梅井真治(大名港分教会長・54歳・福島県いわき市)

人と人との心の絆が弱まりつつある現代、じっくりと相手の言葉に耳を傾けることが大切であると思います。

私は17年前、地元で「傾聴ボランティア養成講座」を受講したのをきっかけにボランティアを始め、現在は「いわき傾聴ボランティア『みみ』」という団体で活動を続けています。

“傾聴”とは、人の話に耳を傾けて聴くことですが、これがなかなか難しく、思いやりの心、素直な心、また優しさが必要となります。

私たちは皆、それぞれ自分の考え方や感じ方、価値観を持っていて、その枠の中で相手の話を聴いてしまいがちだと思います。どんな話にも興味や関心を持って聴くには相当のエネルギーが必要で、聴く側に心身の余裕がないと難しいものです。

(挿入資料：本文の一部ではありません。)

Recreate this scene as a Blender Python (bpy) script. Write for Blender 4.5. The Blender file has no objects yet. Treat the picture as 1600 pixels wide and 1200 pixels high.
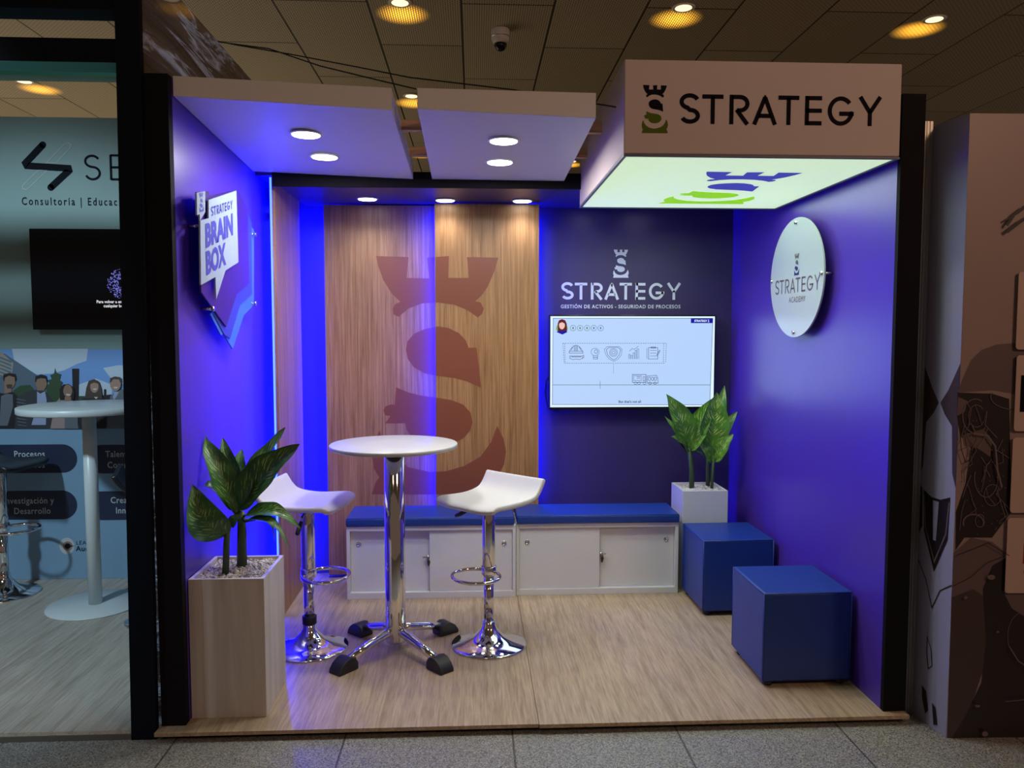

人が悩んでいると、勇んでもらおうと、つい言葉で説得したくなります。しかし、説得では相手の気持ちを共有することはできません。自分の言葉に生命を吹き込むには、まず、相手の喜びや悲しみを共有することです。自分の心を白紙にして、相手のありのままを受け入れる「受容」と、相手の気持ちや考えに関心を持ち、深く知りたいと思う「無条件の積極的関心」が必要になります。

10年ほど前、当時がんを患っていた信者さんのおたすけに通っていました。最初におさづけを取り次いだ後、どう声を掛ければよいのか悩んでいました。傾聴の講座で、無理に話さなくても、そばに寄り添うだけでもよいと教わっていたので、毎回、笑顔だけは絶やさぬように心がけて通いました。残念ながらその方は出直されましたが、後日、奥さんに「主人はいつも、会長さんが来られるのを待っていたのよ」と言っていただき、本当にありがたく、救われる思いがしました。教祖がいつもそばにいてくださったように思います。

“傾聴”を心がけるのと、そうでないのとでは、人との関わり方が大きく違ってくると思います。

年祭活動2年目の年、ご存命でお働きくださる教祖に少しでも喜んでいただけるよう、ひながたを胸に、いま自分にできることに一生懸命取り組み、勇んで通らせていただきたいと思っております。